Tags
Alice Sebold, book reviews, Deep End of the Ocean, Hannah Pittard, Jacqueline Mitchard, Lee Martin, The Bright Forever, The Fates Will Find Their Way, The Lovely Bones
By the time Lee Martin’s The Bright Forever fell into my hands (an ebook that was available from my library during a gap in my reading frenzy), I had forgotten what it was about and why, exactly, it had landed in the little black book that I use for my To Read list. I dove in blind. Sort of. As it turns out, The Bright Forever is about a nine-year-old girl who disappears while bicycling some books back to her small midwest town library on a quiet summer night like any other.
I thought, Oh. It’s one of those books. One of those If you liked The Lovely Bones, you’ll LOVE blah, blah, blah. Except I’ve found that ever since Alice Sebold’s Lovely Bones delighted me with its surreal plot and its strong left-behind sister you couldn’t help but root for, I haven’t quite found anything that lived up to its standards.
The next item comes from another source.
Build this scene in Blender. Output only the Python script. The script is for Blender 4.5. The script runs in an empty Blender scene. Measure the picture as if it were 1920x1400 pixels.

Hannah Pittard’s The Fates Will Find Their Way was a bit too much like Lovely Bones – it had that surreal 70s faded polaroid-feel to it, but even with the difference of remembering the protag through the eyes of her friends and classmates, it didn’t feel different enough. So Much Pretty by Cara Hoffman was a bit different in that it had a bit of In the Woods (Tana French) mixed in, but it wasn’t gripping enough. Or maybe the sympathy and strength of writing was missing? Deep End of the Ocean by Jacqueline Mitchard was vaguely similar, only it was a little boy who went missing and the whole second half of that novel spun off in a different direction. It was good – though a little long and my attention wandered.
Which brings us back to The Bright Forever. Maybe I liked it as much as I did because I’d been disillusioned so many times that my expectations were pretty low. I still wouldn’t say it was Lovely Bones caliber, but it was pretty damn readable. I enjoyed that the novel focused more on the suspects, and how cleverly and sneakily Martin is able to convince you that even if you find the suspects and their significant others to be slimy, shady, pitiful creatures, by golly they’re human. Martin focuses on how the seemingly smallest choices can cast grand events in motion, and how something can be and not be your fault all at the same time. Life is complicated. Fault is complicated. The best villains and minorly-villainous characters are complicated. I enjoyed understanding the antagonists even as I rooted for their demise. There were places in the book where I wanted to shake certain characters and ask WHAT THE MAN?! and actively pleaded to – I don’t know, the god of book plots? – for things to work out differently. If that isn’t the definition of a compelling book, I don’t know what is.
All the same, it’s not a book I would read again. It’s not a book I would say I really enjoyed for the characters and the plot and just the general, all-over storyness of it. I liked dissecting it and looking at the differences of how it was constructed and trying to get into the how and why of the behind-the-scenes. If you like that, or hey if you liked The Lovely Bones and you’re not nearly as picky as me, maybe give it a whirl. It’s certainly good enough for me to recommend. But I’d borrow, rather than buy. 3 1/2 of 5 stars.